Set exercise:
Pictures excluded, return the lines below from the first through the line holding "mb.build('flashing', FLASH, w)".

Provided material:
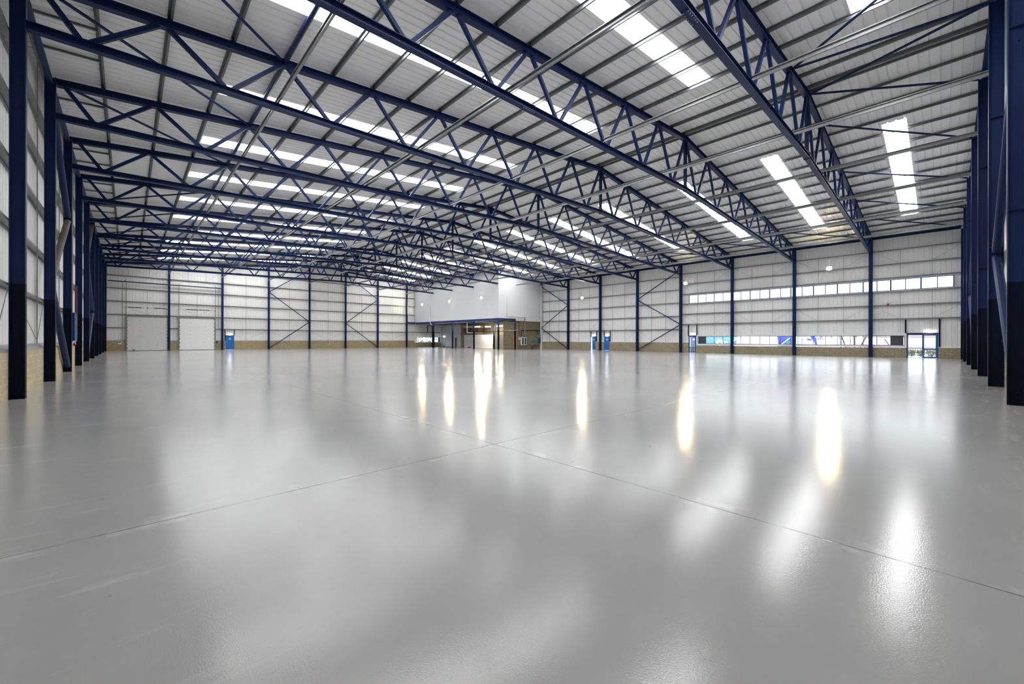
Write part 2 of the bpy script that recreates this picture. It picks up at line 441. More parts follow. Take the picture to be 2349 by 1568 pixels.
rdl = (-0.14, 3.85, 0, 4.38); rdr = (5.05, 8.98, 0, 4.40); fd = (10.28, 11.30, 0, 2.02); fw = (41.8, 47.02, 0.93, 2.03)
w = thing('wall_far', 'far gable wall of white ribbed sheets above a buff brick base', 'wall', (24, YFC, 0), kind='structure')
ribwall('x', YFC, 1, XLC, XRC, lambda s: 1.24 if s < 40 else .93, lambda s: zsheet(s) + .04, [fd, fw]).build('cladding', LINER, w)
mb = MB()
for a, b, z in ((XLC, -.16, 1.24), (3.88, 5.03, 1.24), (9.0, 10.28, 1.24), (11.3, 41.0, 1.24), (41.0, 50.6, .92)):
    mb.box(a, b, YF + .28, YF + .48, 0, z)
mb.build('brickwork_dado', BLOCK_X, w)
mb = MB()
for a, b in ((XLC, -.16), (3.88, 5.03), (9.0, 10.28), (11.3, 41.0)):
    mb.quad((a, YF+.275, 1.24), (b, YF+.275, 1.24), (b, YF+.275, 1.265), (a, YF+.275, 1.265))
    mb.quad((a, YF+.275, 1.265), (b, YF+.275, 1.265), (b, YFC, 1.36), (a, YFC, 1.36))
mb.build('flashing', FLASH, w)

w = thing('wall_near', 'near gable wall behind the row of deep blue columns on the right', 'wall', (24, YNC, 0), kind='structure')
ribwall('x', YNC, -1, XLC, XRC, 1.24, lambda s: zsheet(s) + .04).build('cladding', LINER, w)
MB().box(XLC, XRC, YNC + .01, YN - .36, 0, 1.24).build('blockwork_dado', masonry('near_blockwork', (.45,.38,.25), (.40,.33,.21), (.56,.5,.38), .45, .205, .008, 0), w)

# ---------------------------------------------------------------- columns
def column(name, p, d, wd, axis, zt, label, group, stiff=(), white=False, low=None):
    """I-section column; its inner flange face sits at p and it grows outwards along axis"""
    t = thing(name, label, 'column', (p[0], p[1], 0), group)
    ax = Vector(axis); c = Vector((p[0], p[1], 0)) + ax * (d / 2)
    lo, hi = (WHITEPAINT, WHITEPAINT) if white else (low or COLDARK, COLBLUE)
    MB().ibeam(c + Vector((0, 0, .02)), c + Vector((0, 0, 3.0)), d, wd, .024, .016, ax).build('lower_shaft', lo, t)
    MB().ibeam(c + Vector((0, 0, 3.0)), c + Vector((0, 0, zt)), d, wd, .024, .016, ax).build('upper_shaft', hi, t)
    s = Vector((-ax.y, ax.x, 0)); a = c - ax*(d/2+.0) - s*(wd/2+.04); b = c + ax*(d/2-.005) + s*(wd/2+.04)
    MB().box(min(a.x,b.x), max(a.x,b.x), min(a.y,b.y), max(a.y,b.y), 0.0, .02).build('base_plate', lo, t)
    for z in stiff:
        for q in (1, -1):
            e = c + s * (q * wd * .25)
            hx = abs(ax.x)*(d/2-.026) + abs(s.x)*(wd*.22); hy = abs(ax.y)*(d/2-.026) + abs(s.y)*(wd*.22)
            MB().box(e.x-hx, e.x+hx, e.y-hy, e.y+hy, z-.007, z+.007).build('web_stiffener', hi, t)
    return t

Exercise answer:
Write part 2 of the bpy script that recreates this picture. It picks up at line 441. More parts follow. Take the picture to be 2349 by 1568 pixels.
rdl = (-0.14, 3.85, 0, 4.38); rdr = (5.05, 8.98, 0, 4.40); fd = (10.28, 11.30, 0, 2.02); fw = (41.8, 47.02, 0.93, 2.03)
w = thing('wall_far', 'far gable wall of white ribbed sheets above a buff brick base', 'wall', (24, YFC, 0), kind='structure')
ribwall('x', YFC, 1, XLC, XRC, lambda s: 1.24 if s < 40 else .93, lambda s: zsheet(s) + .04, [fd, fw]).build('cladding', LINER, w)
mb = MB()
for a, b, z in ((XLC, -.16, 1.24), (3.88, 5.03, 1.24), (9.0, 10.28, 1.24), (11.3, 41.0, 1.24), (41.0, 50.6, .92)):
    mb.box(a, b, YF + .28, YF + .48, 0, z)
mb.build('brickwork_dado', BLOCK_X, w)
mb = MB()
for a, b in ((XLC, -.16), (3.88, 5.03), (9.0, 10.28), (11.3, 41.0)):
    mb.quad((a, YF+.275, 1.24), (b, YF+.275, 1.24), (b, YF+.275, 1.265), (a, YF+.275, 1.265))
    mb.quad((a, YF+.275, 1.265), (b, YF+.275, 1.265), (b, YFC, 1.36), (a, YFC, 1.36))
mb.build('flashing', FLASH, w)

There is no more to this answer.